According to a study by Harvard Business Review, the answer is yes. During the past three recessions, 91% of businesses struggled while 9% thrived. How were they different from those that were struggling? They invested in marketing, maintained their dedication to staffing, and pursued operational efficiencies to benefit them in the long run.
What happens if you don’t choose to do those things? Harvard Business Review offered one cautionary tale. During the 2000 recession, Office Depot cut staff by 6% to cut losses for the near term.
Staples hired more people and sought opportunities to improve operational efficiencies and invest. As a result, Staples’ sales doubled at the end of the 2000 recession to billions ahead of where they were before the recession — substantially higher than Office Depot’s.

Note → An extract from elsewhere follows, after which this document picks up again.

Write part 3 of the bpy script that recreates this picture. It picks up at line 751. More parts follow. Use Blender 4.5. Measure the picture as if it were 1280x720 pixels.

How can you apply these lessons to your marketing? During an economic slow-down, use the time to do the following:
1. Invest in Technology
Improve operational efficiencies by eliminating repetitive tasks. For example, move repeat marketing operations into an online portal. This saves time, decreases costs, and reduces potential errors.

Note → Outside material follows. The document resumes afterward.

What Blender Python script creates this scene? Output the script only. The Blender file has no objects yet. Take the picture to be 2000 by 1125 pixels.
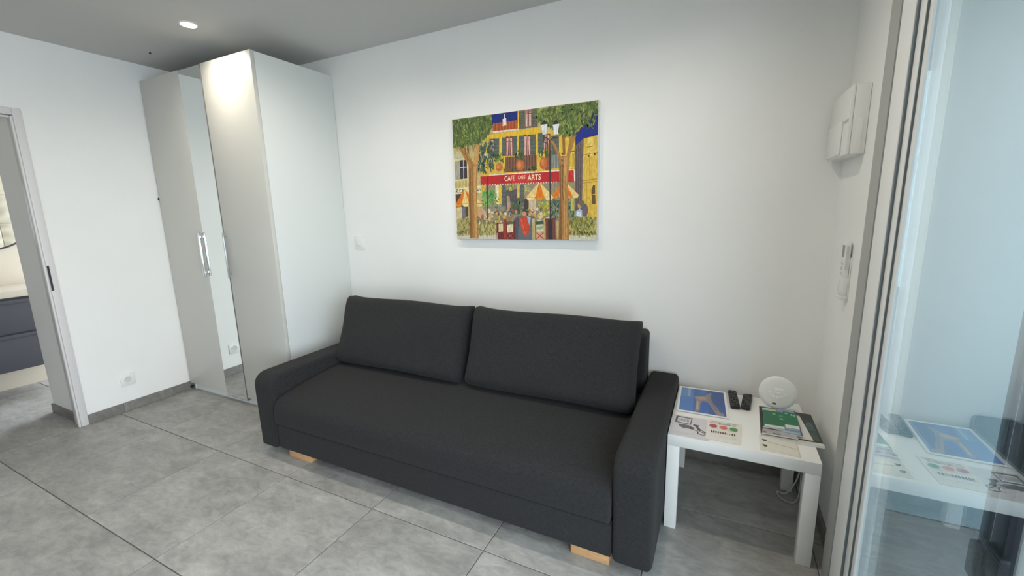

For direct mail marketing, use digital marketing to identify your target audience and gain insight into more personalized data. This enables you to enhance your direct mail marketing efforts with more personalized content.
2. Expand Your Channel Mix
How can you steal market shares from a competitor? Be everywhere! Saturate the market with all the available channels — direct mail, email, social media, and wide-format graphics. Expanding your marketing efforts to multiple channels increases your reach and brand awareness and helps you find customers with untapped purchasing potential.
Statistics prove the effectiveness of this strategy. For example, an auto manufacturer recently increased its reach by 26% and its impressions by more than 39% by optimizing its media allocation without adjusting its budget.
3. Invest in Data
Any information about your customers allows you to gain a laser-sharp understanding of your target audience. Let data drive your direct mail marketing programs. Do a deep sweep of your customer data to ensure you use only the most up-to-date information on your target audience. If necessary, invest in additional data to increase the effectiveness of your marketing initiatives. To measure the efficacy of your efforts, establish Key Performance Indicators (KPIs), such as return on investment (ROI). These can help you understand what campaigns are working and build even more effective marketing initiatives to target consumers.
The result? Your marketing efforts will reach your target audience at the right time with the right message.
Commit to a long-term strategy. Use the time to make strategic marketing investments. Then, emerge on the other side of an economic downturn stronger.